Major market averages pivoted higher on Monday's trading session after Wall Street watched a strong July performance.
The Nasdaq index rose 0.78%, the S&P 500 index gained 0.26% and the Dow was up 0.21% in early morning trading.
Yields appear relatively unchanged. The U.S. 10-year Treasury yield (US10Y) is near flat at 2.64%, while the U.S. 2-year Treasury yield (US2Y) has risen 1 basis point to 2.90%.
Crude declined $5 per barrel as the price of oil fell below $94 a barrel early on.
S&P PMI Manufacturing came in slightly below expectations at 52.2.The consensus figure was 52.3.
Additionally, July ISM Manufacturing numbers came in lower then anticipated at 52.8, versus the forecasted 53.
June MoM Construction Spending came in softer than estimates of -0.1% at -1.1%.

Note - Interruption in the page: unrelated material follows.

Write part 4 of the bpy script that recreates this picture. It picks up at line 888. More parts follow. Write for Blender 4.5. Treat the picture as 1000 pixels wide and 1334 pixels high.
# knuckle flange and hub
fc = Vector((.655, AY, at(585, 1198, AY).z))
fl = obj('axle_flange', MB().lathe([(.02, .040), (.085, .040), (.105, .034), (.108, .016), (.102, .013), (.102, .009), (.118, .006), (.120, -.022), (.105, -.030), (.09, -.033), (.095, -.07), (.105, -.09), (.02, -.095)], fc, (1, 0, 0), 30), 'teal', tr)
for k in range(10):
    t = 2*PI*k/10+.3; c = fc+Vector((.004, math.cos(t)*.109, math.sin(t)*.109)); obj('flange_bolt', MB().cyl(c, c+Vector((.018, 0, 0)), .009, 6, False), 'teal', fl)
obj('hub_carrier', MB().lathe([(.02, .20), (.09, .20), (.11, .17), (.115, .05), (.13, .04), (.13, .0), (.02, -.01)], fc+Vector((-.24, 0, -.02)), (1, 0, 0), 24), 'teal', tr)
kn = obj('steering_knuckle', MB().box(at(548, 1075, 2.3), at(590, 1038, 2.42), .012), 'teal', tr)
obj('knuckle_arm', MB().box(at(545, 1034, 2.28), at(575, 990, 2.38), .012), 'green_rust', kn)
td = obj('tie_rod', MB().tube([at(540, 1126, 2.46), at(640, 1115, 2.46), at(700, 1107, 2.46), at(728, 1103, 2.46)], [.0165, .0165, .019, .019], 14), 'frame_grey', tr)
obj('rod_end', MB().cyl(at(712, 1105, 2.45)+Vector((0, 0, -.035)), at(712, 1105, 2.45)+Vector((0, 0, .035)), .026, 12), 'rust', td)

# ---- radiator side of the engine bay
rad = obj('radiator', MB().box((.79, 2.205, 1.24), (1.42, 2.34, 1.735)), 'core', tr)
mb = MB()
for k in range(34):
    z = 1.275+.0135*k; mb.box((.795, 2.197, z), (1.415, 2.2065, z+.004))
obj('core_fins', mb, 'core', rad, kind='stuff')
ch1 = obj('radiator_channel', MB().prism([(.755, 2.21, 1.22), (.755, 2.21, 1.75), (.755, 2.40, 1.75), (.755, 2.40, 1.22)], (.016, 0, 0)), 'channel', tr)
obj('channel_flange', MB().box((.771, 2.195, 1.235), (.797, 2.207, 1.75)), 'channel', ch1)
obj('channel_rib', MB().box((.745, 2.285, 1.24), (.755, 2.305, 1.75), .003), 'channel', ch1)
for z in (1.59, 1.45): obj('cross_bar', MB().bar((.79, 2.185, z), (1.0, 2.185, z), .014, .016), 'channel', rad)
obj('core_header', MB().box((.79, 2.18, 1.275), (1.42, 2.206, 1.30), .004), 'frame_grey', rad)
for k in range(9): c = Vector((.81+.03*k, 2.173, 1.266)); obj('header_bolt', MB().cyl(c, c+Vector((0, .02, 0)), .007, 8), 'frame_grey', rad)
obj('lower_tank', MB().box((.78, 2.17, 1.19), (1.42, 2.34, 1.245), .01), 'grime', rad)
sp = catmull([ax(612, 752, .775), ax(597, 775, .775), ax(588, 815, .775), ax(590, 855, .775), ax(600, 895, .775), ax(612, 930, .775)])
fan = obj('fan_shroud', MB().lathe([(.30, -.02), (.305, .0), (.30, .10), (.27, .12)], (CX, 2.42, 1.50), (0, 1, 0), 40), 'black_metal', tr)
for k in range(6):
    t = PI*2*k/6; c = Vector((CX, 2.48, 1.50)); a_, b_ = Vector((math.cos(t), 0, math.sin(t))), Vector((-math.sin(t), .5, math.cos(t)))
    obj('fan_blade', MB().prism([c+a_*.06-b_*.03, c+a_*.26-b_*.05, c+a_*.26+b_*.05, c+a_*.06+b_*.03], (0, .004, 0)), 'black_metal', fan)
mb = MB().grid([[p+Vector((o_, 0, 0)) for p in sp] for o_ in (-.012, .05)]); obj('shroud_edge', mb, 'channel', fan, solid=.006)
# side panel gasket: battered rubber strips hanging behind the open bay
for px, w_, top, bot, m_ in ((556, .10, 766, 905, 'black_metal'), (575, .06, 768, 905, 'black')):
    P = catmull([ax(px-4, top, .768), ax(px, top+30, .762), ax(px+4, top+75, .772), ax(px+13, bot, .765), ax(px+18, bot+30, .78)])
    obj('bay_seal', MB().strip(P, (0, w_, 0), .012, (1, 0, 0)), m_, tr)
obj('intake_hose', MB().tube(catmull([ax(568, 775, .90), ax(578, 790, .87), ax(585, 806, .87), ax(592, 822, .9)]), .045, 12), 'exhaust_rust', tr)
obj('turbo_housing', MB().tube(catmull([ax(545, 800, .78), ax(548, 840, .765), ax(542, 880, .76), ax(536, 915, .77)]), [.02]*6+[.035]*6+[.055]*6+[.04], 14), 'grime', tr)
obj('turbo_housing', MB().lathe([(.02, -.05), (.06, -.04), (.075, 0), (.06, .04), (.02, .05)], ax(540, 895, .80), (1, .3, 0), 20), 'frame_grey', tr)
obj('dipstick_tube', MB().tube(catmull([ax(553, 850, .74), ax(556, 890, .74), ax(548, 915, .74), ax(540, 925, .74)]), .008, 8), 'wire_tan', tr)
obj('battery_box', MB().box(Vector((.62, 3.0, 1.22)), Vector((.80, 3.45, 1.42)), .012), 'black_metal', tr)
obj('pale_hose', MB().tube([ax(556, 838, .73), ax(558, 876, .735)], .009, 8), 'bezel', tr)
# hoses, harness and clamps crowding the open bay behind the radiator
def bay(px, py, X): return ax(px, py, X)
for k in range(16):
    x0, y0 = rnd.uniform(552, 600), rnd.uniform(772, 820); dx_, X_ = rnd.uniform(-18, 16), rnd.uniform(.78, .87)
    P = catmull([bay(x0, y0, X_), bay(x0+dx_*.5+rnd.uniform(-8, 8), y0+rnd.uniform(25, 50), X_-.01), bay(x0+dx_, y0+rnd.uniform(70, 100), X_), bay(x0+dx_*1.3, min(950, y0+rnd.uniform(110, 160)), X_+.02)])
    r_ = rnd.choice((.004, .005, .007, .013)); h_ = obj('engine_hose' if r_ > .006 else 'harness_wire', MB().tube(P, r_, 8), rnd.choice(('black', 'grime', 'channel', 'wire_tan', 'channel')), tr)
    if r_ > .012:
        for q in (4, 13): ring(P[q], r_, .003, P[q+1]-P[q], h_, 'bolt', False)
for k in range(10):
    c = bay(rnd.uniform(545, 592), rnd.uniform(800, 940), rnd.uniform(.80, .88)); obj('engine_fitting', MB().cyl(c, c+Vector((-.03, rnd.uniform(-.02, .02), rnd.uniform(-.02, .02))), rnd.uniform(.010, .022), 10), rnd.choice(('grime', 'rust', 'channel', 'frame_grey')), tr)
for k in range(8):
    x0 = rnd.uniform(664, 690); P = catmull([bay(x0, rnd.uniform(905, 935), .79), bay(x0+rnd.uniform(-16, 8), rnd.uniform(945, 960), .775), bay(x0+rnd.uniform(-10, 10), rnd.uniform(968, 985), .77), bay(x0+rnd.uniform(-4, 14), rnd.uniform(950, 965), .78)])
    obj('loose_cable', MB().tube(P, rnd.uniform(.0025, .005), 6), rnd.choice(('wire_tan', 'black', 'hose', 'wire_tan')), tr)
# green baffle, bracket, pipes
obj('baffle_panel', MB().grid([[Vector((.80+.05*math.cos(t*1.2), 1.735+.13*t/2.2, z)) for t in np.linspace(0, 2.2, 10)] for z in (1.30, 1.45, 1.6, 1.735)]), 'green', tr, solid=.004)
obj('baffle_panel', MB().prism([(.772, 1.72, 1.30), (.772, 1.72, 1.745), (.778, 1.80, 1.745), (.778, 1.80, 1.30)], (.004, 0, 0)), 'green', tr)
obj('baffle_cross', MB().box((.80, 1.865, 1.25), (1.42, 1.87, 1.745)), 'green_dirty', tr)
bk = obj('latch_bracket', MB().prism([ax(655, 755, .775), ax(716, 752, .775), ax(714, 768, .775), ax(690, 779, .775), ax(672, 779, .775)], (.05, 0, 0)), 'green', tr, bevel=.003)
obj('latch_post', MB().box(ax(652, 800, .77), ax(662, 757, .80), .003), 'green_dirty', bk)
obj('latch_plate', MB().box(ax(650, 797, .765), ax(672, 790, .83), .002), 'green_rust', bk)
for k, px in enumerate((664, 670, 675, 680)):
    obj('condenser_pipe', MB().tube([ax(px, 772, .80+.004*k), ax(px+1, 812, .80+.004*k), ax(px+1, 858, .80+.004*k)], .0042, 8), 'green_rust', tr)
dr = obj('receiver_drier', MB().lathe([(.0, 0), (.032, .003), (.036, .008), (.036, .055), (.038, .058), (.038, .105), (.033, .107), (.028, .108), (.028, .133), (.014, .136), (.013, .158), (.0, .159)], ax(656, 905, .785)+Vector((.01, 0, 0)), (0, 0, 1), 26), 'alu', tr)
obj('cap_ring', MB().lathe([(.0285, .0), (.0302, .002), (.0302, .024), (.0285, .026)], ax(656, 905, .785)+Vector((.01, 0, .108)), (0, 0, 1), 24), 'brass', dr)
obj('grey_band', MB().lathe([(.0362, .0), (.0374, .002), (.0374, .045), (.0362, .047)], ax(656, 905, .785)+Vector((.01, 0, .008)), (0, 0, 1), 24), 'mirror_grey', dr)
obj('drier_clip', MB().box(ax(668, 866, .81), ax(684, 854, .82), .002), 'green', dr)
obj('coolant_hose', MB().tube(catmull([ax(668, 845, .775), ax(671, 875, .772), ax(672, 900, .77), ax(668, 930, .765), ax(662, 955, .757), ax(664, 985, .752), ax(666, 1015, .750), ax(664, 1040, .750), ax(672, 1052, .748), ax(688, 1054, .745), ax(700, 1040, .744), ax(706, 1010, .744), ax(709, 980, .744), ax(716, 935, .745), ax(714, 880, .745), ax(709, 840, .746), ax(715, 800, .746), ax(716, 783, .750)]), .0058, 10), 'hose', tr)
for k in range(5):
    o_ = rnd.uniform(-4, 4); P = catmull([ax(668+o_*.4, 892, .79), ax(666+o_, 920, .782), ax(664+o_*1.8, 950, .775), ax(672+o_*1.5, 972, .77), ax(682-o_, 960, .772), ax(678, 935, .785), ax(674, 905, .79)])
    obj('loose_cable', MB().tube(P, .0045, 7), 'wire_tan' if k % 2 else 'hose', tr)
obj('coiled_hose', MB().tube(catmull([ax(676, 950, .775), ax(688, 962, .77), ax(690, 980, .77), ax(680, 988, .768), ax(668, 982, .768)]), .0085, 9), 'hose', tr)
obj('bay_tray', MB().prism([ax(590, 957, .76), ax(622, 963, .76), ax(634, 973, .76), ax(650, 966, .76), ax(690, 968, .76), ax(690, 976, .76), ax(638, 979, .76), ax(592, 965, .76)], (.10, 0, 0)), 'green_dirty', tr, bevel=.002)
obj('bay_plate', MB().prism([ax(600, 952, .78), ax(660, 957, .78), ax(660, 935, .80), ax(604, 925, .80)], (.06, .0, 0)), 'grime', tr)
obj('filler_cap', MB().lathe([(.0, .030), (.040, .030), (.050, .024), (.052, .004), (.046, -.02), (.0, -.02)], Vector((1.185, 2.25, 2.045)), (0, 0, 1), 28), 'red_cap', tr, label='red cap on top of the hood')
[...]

Investors turn the page after a strong July rally and look to continue the forward trend in August.
Deutsche Bank highlighted in an investor note that “July’s gains were led by a combination of factors, including the prospect of the Federal Reserve pivoting due to softening economic conditions and potential peaking in inflationary factors.”
The note continued with: “Concerns about growth slowing and some signs that inflation might be peaking meant that investors began to price in a less aggressive pace of monetary tightening from the Fed over the coming months. In fact, markets are pricing rate cuts now within the next six months.”
In another note: Morgan Stanley highlighted: “With equity markets continuing to rally last week in the face of a tighter Fed, still high inflation and generally weaker earnings/economic data, we further explore our thesis from last week as to why. Bottom line, the Fed has quickly regained its credibility and that's good for bonds, not stocks.”
Among active stocks, shares of NIO have jumped as the Chinese EV maker saw 27% Y/Y growth as the firm delivered over 10K vehicles for the month of July.